Tidak hanya memberikan pencerahan dalam mempelajari karakteristik murid dan kegiatan belajar mengajar, tetapi juga mengoreksi pribadi gurunya sendiri.

Misalnya, termasuk ke dalam jenis pribadi manakah sebagai seorang guru? Apakah Public Self (pribadi guru yang terbuka, yang dikenal oleh dirinya sendiri dan siswa); ataukah masuk pada jenis Hidden Self (pribadi guru yang tersembunyi,  dikenal oleh diri sendiri tetapi tidak dikenali oleh murid); atau juga Unknow Self (pribadi yang tidak dikenal oleh siapapun, baik oleh murid ataupun oleh dirinya sendiri).

Public Self merupakan sebuah jenis kepribadian yang sangat bagus dimiliki oleh seorang guru. Menginformasikan identitas yang penting, agar mudah dihubungi oleh murid.

Punya akun dijejaring sosial. Punya email. Punya blog. Namun perlu diingat keterbukaan yang dimaksud tidak berarti harus menelanjangi diri, apalagi di depan kelas.

Jika menulis status facebook, misalnya, menulislah kata-kata yang bermanfaat bagi siapapun yang membacanya, dengan bahasa yang segar dan cerdas.

Jangan sampai over public self, dengan menginformasikan segala sesuatu yang kurang bermanfaat, terlebih jika terdorong oleh kegalauan tiada akhir. ”Masa sih bulan ini aku cuma dikasih  uang resiko dari suami  Rp 500 ribu. Biarpun gajiku Rp10 juta, tapi kan masih kurang”. Atau... ”Jengkel banget  sama anak yang duduknya paling depan. Kalau bapaknya gak cakep, pasti sudah keluarin saja dari kelas”.

itu dua contoh status facebook seorang guru yang kurang baik.

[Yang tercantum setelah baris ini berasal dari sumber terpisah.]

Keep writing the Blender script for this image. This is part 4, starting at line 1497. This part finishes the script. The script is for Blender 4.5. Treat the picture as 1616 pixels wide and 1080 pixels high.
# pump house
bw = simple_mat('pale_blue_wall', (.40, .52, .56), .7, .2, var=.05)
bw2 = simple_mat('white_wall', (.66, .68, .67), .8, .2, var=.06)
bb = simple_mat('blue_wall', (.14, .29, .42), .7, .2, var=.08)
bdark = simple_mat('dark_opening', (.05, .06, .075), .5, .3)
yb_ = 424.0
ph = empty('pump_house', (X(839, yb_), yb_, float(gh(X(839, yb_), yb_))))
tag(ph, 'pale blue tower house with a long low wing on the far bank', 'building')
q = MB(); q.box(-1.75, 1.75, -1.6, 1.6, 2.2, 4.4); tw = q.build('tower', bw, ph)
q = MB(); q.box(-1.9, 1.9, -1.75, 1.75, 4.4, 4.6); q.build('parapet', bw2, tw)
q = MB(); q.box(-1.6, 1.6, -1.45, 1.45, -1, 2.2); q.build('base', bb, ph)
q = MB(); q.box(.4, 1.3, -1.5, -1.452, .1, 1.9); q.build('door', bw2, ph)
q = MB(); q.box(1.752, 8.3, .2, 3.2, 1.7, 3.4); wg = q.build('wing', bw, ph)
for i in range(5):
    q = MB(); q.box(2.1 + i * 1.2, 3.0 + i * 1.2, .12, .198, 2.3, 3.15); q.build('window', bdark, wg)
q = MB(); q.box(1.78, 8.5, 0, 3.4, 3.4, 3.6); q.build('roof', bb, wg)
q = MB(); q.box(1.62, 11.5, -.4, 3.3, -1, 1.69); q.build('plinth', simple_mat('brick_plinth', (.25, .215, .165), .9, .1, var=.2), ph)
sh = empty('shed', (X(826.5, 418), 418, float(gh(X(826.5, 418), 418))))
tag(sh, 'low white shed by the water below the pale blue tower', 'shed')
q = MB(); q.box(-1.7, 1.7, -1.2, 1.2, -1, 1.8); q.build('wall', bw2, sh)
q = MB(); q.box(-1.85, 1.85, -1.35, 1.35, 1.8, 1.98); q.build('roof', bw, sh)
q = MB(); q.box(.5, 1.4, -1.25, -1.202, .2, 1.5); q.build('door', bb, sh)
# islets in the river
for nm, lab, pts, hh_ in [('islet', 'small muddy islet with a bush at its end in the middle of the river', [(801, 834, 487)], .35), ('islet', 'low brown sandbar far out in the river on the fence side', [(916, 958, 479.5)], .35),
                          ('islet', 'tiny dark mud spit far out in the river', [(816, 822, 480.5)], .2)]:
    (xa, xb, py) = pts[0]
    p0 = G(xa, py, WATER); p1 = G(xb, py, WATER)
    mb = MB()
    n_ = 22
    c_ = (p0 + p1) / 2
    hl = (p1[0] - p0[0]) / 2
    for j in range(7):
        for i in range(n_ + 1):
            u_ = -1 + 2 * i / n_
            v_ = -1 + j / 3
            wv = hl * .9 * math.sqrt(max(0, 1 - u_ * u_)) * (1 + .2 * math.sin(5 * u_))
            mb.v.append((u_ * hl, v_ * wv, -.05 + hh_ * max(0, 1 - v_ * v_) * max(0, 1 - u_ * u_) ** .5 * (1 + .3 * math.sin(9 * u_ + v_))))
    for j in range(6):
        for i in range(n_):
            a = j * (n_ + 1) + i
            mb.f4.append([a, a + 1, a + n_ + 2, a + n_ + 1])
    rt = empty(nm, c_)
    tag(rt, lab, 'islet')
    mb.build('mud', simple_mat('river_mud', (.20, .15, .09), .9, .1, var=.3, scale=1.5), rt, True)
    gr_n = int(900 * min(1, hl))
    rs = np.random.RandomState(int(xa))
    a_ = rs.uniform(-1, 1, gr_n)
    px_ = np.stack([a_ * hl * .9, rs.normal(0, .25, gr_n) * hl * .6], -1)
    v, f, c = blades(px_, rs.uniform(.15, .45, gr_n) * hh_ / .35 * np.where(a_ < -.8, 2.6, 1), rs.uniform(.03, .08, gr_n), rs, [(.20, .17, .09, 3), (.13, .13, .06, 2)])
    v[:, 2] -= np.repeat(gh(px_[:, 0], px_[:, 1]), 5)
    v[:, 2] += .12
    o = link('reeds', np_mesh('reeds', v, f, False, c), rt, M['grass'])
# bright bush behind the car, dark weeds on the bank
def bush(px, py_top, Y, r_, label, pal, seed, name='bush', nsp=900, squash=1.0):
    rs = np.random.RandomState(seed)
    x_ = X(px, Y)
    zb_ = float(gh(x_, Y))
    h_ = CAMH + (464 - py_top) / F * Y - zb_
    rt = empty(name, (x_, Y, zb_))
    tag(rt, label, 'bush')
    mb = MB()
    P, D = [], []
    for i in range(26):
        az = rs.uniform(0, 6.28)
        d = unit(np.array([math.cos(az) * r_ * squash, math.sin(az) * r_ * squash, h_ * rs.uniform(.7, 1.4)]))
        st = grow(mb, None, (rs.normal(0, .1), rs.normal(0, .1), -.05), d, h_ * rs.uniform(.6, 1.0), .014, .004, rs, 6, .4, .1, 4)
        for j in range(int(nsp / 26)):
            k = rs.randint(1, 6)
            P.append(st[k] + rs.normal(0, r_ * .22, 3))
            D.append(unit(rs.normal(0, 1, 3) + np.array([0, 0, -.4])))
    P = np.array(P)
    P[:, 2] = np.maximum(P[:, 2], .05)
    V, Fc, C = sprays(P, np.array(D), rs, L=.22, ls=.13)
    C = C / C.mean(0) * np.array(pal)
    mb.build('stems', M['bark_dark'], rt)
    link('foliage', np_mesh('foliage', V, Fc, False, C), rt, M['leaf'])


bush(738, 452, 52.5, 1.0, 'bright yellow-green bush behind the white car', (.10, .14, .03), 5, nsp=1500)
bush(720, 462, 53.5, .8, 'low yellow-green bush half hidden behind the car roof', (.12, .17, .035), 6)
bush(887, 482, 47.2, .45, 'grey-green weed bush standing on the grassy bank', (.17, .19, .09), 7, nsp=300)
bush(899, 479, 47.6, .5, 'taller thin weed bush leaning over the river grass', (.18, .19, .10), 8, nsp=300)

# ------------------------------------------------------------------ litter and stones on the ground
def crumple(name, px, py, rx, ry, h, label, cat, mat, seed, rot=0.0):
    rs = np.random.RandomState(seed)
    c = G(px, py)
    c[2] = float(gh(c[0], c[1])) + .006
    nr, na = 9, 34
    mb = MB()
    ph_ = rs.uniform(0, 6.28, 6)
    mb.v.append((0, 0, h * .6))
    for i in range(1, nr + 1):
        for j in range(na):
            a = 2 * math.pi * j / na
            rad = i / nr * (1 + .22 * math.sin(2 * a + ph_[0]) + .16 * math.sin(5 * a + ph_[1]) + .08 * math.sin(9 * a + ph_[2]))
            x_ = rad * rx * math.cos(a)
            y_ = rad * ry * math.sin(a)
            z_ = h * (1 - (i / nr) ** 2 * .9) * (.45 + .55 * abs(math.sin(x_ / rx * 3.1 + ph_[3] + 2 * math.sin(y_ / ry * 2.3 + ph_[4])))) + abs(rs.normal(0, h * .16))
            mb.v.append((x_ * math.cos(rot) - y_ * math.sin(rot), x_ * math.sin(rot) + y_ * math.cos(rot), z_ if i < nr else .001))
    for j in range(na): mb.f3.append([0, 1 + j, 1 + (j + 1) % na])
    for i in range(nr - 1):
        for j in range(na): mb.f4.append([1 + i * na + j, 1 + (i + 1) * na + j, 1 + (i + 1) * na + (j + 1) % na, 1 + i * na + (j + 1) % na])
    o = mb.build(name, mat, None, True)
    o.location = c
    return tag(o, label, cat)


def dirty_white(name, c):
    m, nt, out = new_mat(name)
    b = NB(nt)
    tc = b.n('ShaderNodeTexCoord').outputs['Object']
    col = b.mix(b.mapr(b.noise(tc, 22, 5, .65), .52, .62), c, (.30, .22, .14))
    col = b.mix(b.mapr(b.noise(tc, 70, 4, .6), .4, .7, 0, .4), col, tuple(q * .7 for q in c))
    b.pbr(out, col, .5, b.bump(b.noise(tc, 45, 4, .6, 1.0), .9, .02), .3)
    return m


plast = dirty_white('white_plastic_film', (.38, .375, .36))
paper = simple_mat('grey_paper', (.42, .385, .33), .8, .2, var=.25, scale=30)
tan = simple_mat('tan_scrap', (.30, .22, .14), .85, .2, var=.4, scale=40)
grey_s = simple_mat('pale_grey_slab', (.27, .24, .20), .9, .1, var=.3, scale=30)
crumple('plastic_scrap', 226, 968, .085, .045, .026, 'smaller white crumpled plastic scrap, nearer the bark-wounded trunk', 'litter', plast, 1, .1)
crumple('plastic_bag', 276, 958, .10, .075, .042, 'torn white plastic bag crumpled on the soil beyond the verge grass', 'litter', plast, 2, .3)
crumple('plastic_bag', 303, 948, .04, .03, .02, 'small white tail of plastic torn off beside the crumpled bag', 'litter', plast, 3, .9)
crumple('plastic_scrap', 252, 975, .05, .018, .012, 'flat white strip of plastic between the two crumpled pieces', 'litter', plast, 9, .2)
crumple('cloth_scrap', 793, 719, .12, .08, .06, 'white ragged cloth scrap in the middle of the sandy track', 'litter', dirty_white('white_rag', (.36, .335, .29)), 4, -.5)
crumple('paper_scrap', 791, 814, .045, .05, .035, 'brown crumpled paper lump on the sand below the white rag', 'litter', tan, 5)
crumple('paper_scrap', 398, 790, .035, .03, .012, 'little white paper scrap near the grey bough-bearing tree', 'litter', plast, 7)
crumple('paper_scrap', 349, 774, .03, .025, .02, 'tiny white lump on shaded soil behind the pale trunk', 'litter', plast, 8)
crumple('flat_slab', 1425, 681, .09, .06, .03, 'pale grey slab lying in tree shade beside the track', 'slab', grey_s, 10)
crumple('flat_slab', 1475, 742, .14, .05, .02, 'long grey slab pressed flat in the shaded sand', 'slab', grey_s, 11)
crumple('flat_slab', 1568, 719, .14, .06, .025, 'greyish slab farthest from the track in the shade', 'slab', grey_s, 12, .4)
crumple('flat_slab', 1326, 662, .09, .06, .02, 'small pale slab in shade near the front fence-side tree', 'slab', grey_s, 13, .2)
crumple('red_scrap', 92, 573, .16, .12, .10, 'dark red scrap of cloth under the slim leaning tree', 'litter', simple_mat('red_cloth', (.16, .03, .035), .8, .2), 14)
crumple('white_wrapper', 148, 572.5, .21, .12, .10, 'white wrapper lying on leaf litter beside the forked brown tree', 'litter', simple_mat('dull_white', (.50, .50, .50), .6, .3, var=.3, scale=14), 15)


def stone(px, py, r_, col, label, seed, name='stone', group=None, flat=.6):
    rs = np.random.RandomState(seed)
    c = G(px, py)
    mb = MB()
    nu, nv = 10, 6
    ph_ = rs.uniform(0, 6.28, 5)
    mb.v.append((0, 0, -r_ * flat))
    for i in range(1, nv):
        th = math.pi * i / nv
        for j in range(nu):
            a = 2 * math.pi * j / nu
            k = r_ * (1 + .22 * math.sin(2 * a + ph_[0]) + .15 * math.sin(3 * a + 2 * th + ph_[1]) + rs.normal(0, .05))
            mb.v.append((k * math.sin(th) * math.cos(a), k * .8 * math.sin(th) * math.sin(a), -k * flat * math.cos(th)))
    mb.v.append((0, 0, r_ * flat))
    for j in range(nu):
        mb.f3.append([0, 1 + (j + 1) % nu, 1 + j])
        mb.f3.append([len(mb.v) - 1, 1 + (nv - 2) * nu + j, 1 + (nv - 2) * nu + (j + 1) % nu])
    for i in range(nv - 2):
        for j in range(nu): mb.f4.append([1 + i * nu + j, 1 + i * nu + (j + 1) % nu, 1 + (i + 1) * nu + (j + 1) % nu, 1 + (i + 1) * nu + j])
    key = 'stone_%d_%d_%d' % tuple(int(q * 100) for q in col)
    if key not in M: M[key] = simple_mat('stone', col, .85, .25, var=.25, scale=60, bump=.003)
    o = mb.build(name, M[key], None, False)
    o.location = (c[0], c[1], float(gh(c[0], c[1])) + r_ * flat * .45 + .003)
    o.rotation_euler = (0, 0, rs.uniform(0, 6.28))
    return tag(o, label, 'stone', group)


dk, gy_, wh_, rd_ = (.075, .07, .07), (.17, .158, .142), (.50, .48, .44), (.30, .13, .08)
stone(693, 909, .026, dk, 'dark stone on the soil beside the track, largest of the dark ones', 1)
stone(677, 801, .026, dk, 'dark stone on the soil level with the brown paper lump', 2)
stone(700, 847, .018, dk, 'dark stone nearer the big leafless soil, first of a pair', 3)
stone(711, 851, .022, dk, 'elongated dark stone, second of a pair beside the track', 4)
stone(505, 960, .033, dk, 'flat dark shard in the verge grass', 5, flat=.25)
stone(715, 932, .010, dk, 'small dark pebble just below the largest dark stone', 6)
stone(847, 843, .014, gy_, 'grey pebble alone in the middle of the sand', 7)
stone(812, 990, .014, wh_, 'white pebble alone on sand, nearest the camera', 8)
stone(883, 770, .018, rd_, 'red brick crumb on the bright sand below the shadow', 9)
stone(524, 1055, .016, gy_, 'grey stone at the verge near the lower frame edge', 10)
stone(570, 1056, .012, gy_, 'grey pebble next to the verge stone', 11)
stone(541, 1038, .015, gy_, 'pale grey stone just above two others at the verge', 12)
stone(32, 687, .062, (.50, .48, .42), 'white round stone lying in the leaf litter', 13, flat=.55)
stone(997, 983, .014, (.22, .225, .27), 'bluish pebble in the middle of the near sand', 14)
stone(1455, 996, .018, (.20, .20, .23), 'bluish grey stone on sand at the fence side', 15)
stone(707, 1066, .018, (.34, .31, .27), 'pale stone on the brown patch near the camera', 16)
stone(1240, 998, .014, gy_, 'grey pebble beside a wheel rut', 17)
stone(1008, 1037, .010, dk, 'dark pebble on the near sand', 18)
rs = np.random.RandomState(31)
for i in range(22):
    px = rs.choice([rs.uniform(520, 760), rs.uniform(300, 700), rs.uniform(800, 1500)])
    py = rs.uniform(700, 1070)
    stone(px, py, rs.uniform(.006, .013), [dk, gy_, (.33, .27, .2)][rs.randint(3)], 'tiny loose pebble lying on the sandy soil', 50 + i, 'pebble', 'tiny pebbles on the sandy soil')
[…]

Hidden self, sudah tidak zamannya lagi.Di dalam buku ini dipaparkan bagaimana caranya menjalin kedekatan emosional antara guru dan murid untuk lebih mengoptimalkan kegiatan mengajar.

Bagaimana mungkin anak-anak merasa nyaman belajar, jika tidak mengenali gurunya dengan baik. Apalagi bagi yang berjenis unknow self,  sebaiknya berhenti saja menjadi guru dan mencoba menjadi seorang debt collector misalnya.

”Anak-anak, rangkum bab 1, tetapi kalian jangan ribut di kelas, karena bapak mau keluar dulu. Kalau sudah bel, antarkan hasilnya ke meja bapak,”

”Bapak mau kemana?”

”Bapak ada keperluan, tetapi  bapak lupa keperluannya apa. Jadi bapak mau pulang dulu ke rumah, menanyakan ke istri bapak...”

Itu contoh seorang guru yang berkepribadian unknow self.
**

Buku ini bisa memberikan petunjuk bagaimana langkah-langkah menjadi seorang guru yang gaul, cerdas, berpengetahuan luas, dan selalu dirindukan oleh siswa.